Continuous improvement was a characteristic of the long-lasting glassmaking tradition in Venice, which attained its highest point towards the middle of the fifteenth century. From this time Venetian documents classify clear glass into three types (instead of the traditional two): vetro comune (common glass, slightly coloured), vitrum blanchum (uncoloured glass) and cristallo (crystal glass). Cristallo, invented by the Muranese Angelo Barovier around the middle of the fifteenth century, had acquired such a clarity (perfect decoloration and high light transmittance) and homogeneity as to be compared to natural rock crystal (quartz).

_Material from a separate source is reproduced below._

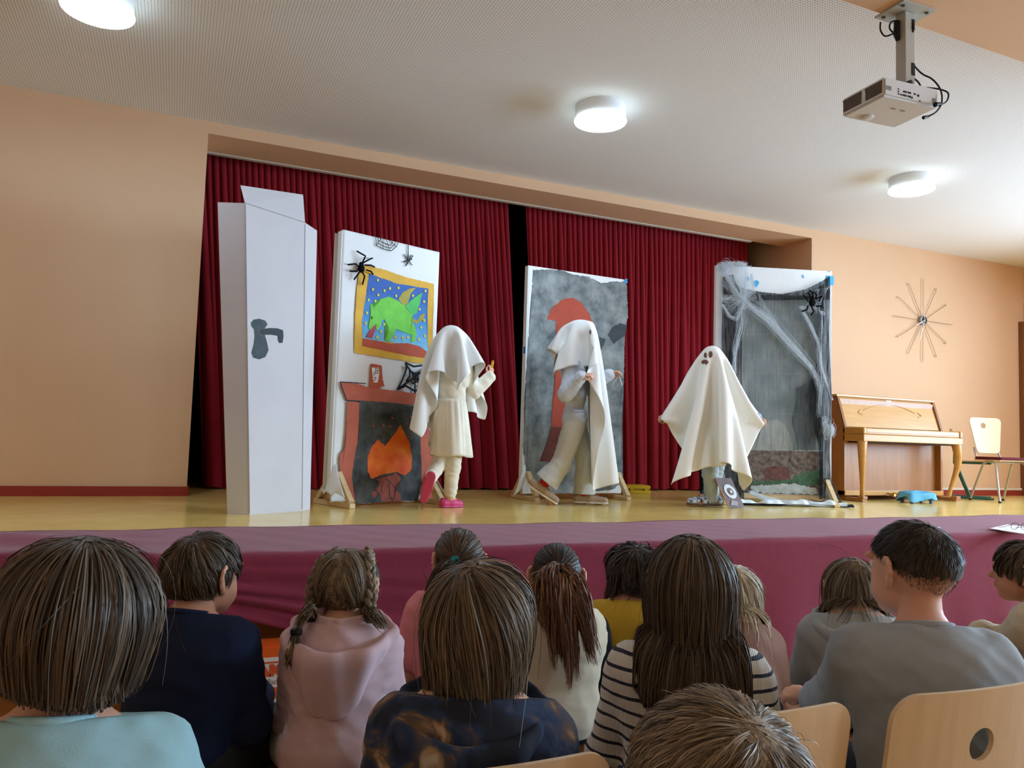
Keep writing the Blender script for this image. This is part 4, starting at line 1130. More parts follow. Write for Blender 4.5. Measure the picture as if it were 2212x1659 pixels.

Soon it was traded throughout the world, and the secret formula was one of the main factors that allowed Venice to maintain its predominance over other European glassmaking sites for about two centuries. For the preparation of cristallo, Barovier added a preliminary step to the existing technique, consisting in the purification of the plant ash. The raw ash was ground, sieved, and dissolved in boiling water; the resulting solution was filtered, concentrated and dried. The salt obtained was mixed in the right proportion with silica to prepare the frit. The purification process would lead to the elimination of insoluble iron compounds (colouring impurities) as well as the calcium and magnesium compounds, which are essential to stabilize glass against weathering (Verità 1985). The glass obtained thereby (practically sodium silicate) would become coated with an opaque, weathered layer even shortly after being produced, with consequent loss of the brightness and transparency. None of the Venetian cristallo produced using only purified ash and silica would still be in existence today. The good state of preservation of most of the Renaissance Venetian luxury glass attests that Muranese glassmakers searched for and discovered a solution to this problem.